Jon Gutmanis, Chief Geologist at GeoScience Ltd and a specialist in fractured reservoir characterisation, has interpreted a fault zone across Cornwall that is well defined on the north coast and can be seen in outcrop in cliffs near Perranporth. He says “the cross-courses are mainly strike-slip faults – the family of late Variscan structures that cut across South-West England. Cross-course was the miners’ term for these faults because they are orthogonal to the east-north-east to west-south-west trending mineral lodes, and shift them sideways. On the geological map we have indicated the interpreted fault zones near the drilling site. The blue dashed lines show the structural zone that constitutes our target. At the surface, this is the Porthtowan Fault Zone. Our plan is to intersect it at around 4.5 km depth.”
Some hydrothermal projects have in the past encountered problems with dissolved minerals dropping out of solution as the fluid temperature decreases. The project team members do not expect a lot of mineralisation here though, nor do they expect problems with fluids leaking away from the fracture system as it is relatively well confined. A challenge they will have, however, is on the drilling side. The wells will have to be drilled through about 1,000m of low-grade metamorphic rocks (Devonian slates) before encountering the granite and will still then have 4 km or more of that to penetrate. The target is a steeply dipping fault zone and there is some positional uncertainty. More geoscience techniques could be brought into play here as they may conduct downhole seismic surveys to help steer the well to the target. One thing they will do is augment an existing BGS microseismic system to improve it as a network to monitor ‘environmental’ events. They will also install their own ‘engineering’ network to monitor and manage reservoir growth.
Drilling will as far as possible use standard oilfield techniques and hole sizes, the need for an economic fluid circulation volume dictating that the bottom hole section diameter should be 8½ inches. The Camborne project, which reached nearly 3 km drilling depth, has provided some experience, but the remaining uncertainties mean that funding the project has been difficult. Many parties have shown interest but full funding has yet to be obtained, delaying the project start until 2011. Geothermal Engineering Ltd plan to drill the first hole, then evaluate the results and possibly conduct some stimulation tests. Once they have demonstrated the viability of the project, they are confident that funding will not be a problem.
Doubling the capacity
A hurdle that still remains is political. In other countries, including the USA, Germany and Australia, there are incentives that make it attractive to pursue geothermal technologies. World-wide there is around 10 GW of installed geothermal capacity and it is expected this will double in five years. But there are still no geothermal leases in the UK and no legislation. Heat is not a physical commodity, so it is not yet clear how ownership will be determined.
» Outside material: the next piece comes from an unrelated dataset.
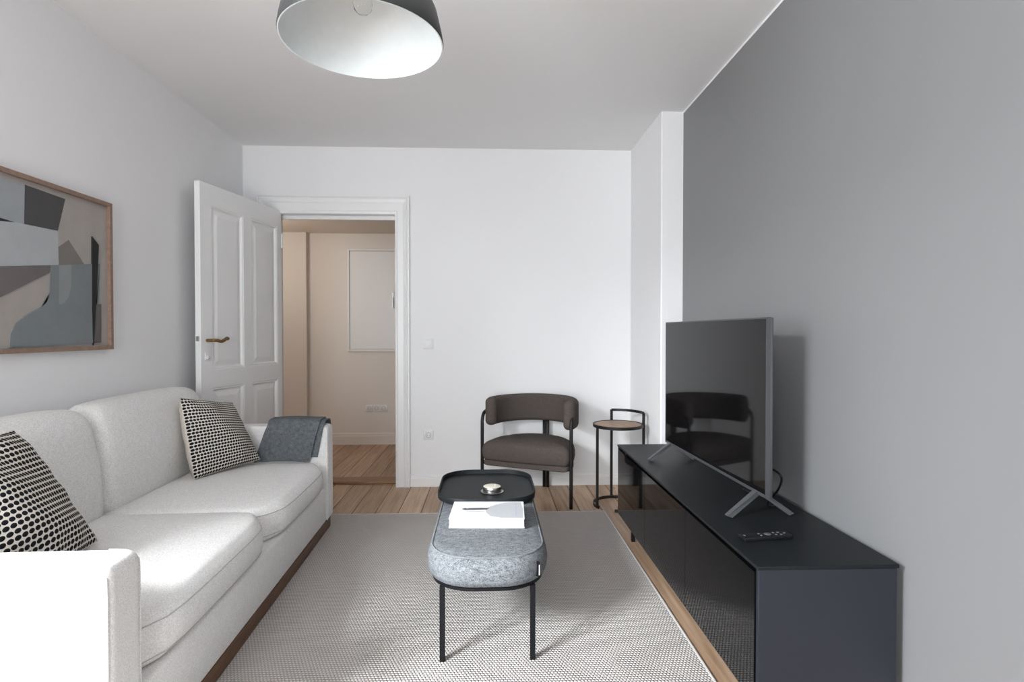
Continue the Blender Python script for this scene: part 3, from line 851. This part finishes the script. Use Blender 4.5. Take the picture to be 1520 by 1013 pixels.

So is this a good business for geoscience students to try to get into? “At present the UK is not running any geothermal student programmes,” says Peter. “But if we can do what we want to do, we will be hiring.” He concludes, “globally, geothermal should and could be much more important than it is. The potential for the south-west of the UK is for 300 MW electricity, enough for half a million homes. The game has changed.”